*EXERCISE AIM:*
Write out the data below in full, unchanged, minus the images.

*DATA SHOWN:*
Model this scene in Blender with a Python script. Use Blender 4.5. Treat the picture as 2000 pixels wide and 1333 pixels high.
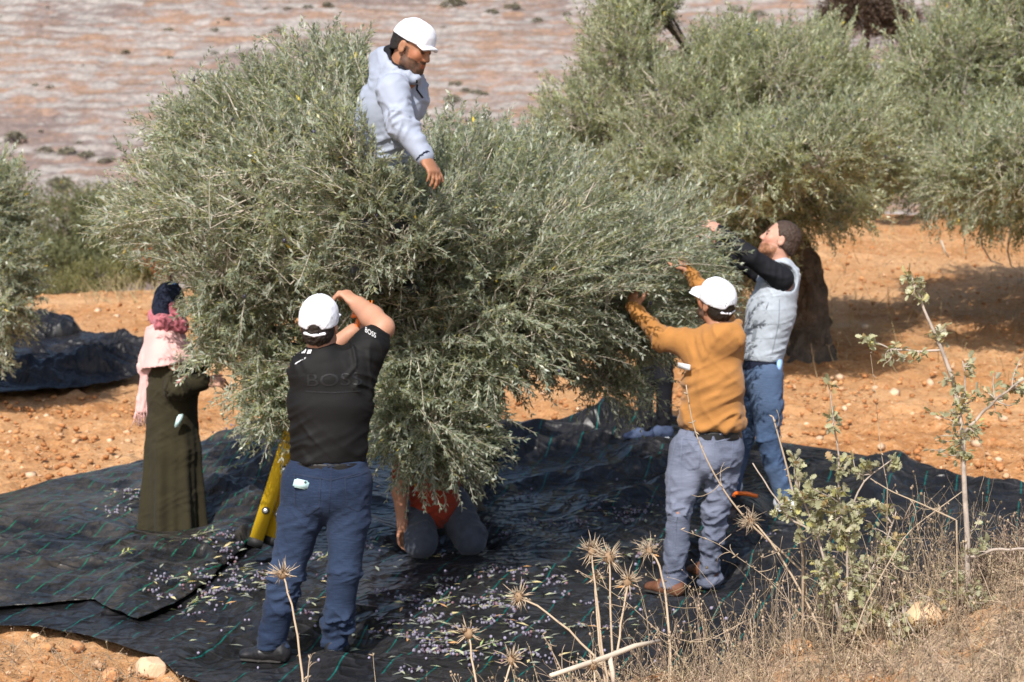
import bpy, bmesh, math, random
import numpy as np
from mathutils import Vector, Matrix
from mathutils.bvhtree import BVHTree

for _o in list(bpy.data.objects):
    bpy.data.objects.remove(_o)
SC = bpy.context.scene
COL = SC.collection
rng = np.random.default_rng(11)
random.seed(11)

# ------------------------------------------------------------------ camera, sky, sun, exposure
FPX = 3889.0                      # focal length in pixels of the 2000 px wide photograph (70 mm)
CAM_Z = 2.3
PITCH = math.radians(4.81)
cam_d = bpy.data.cameras.new('camera')
cam_d.sensor_width = 36.0
cam_d.lens = FPX / 2000.0 * 36.0
cam_d.clip_start = 0.1
cam_d.clip_end = 3000.0
cam_d.dof.use_dof = True
cam_d.dof.focus_distance = 7.3
cam_d.dof.aperture_fstop = 5.6
cam = bpy.data.objects.new('camera', cam_d)
COL.objects.link(cam)
cam.location = (0, 0, CAM_Z)
cam.rotation_euler = (math.pi / 2 - PITCH, 0, 0)
SC.camera = cam

SUN_EL = math.radians(44)
SUN_FROM = np.array([-0.27, -0.963])      # the sun stands behind the camera, a little to its left
world = bpy.data.worlds.new('World')
SC.world = world
world.use_nodes = True
wn = world.node_tree
wn.nodes.clear()
sky = wn.nodes.new('ShaderNodeTexSky')
sky.sky_type = 'NISHITA'
sky.sun_disc = False
sky.sun_elevation = SUN_EL
sky.sun_rotation = math.atan2(SUN_FROM[0], SUN_FROM[1])
sky.dust_density = 2.0
bg = wn.nodes.new('ShaderNodeBackground')
bg.inputs['Strength'].default_value = 0.13
wo = wn.nodes.new('ShaderNodeOutputWorld')
wn.links.new(sky.outputs[0], bg.inputs['Color'])
wn.links.new(bg.outputs[0], wo.inputs['Surface'])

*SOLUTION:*
Model this scene in Blender with a Python script. Use Blender 4.5. Treat the picture as 2000 pixels wide and 1333 pixels high.
import bpy, bmesh, math, random
import numpy as np
from mathutils import Vector, Matrix
from mathutils.bvhtree import BVHTree

for _o in list(bpy.data.objects):
    bpy.data.objects.remove(_o)
SC = bpy.context.scene
COL = SC.collection
rng = np.random.default_rng(11)
random.seed(11)

# ------------------------------------------------------------------ camera, sky, sun, exposure
FPX = 3889.0                      # focal length in pixels of the 2000 px wide photograph (70 mm)
CAM_Z = 2.3
PITCH = math.radians(4.81)
cam_d = bpy.data.cameras.new('camera')
cam_d.sensor_width = 36.0
cam_d.lens = FPX / 2000.0 * 36.0
cam_d.clip_start = 0.1
cam_d.clip_end = 3000.0
cam_d.dof.use_dof = True
cam_d.dof.focus_distance = 7.3
cam_d.dof.aperture_fstop = 5.6
cam = bpy.data.objects.new('camera', cam_d)
COL.objects.link(cam)
cam.location = (0, 0, CAM_Z)
cam.rotation_euler = (math.pi / 2 - PITCH, 0, 0)
SC.camera = cam

SUN_EL = math.radians(44)
SUN_FROM = np.array([-0.27, -0.963])      # the sun stands behind the camera, a little to its left
world = bpy.data.worlds.new('World')
SC.world = world
world.use_nodes = True
wn = world.node_tree
wn.nodes.clear()
sky = wn.nodes.new('ShaderNodeTexSky')
sky.sky_type = 'NISHITA'
sky.sun_disc = False
sky.sun_elevation = SUN_EL
sky.sun_rotation = math.atan2(SUN_FROM[0], SUN_FROM[1])
sky.dust_density = 2.0
bg = wn.nodes.new('ShaderNodeBackground')
bg.inputs['Strength'].default_value = 0.13
wo = wn.nodes.new('ShaderNodeOutputWorld')
wn.links.new(sky.outputs[0], bg.inputs['Color'])
wn.links.new(bg.outputs[0], wo.inputs['Surface'])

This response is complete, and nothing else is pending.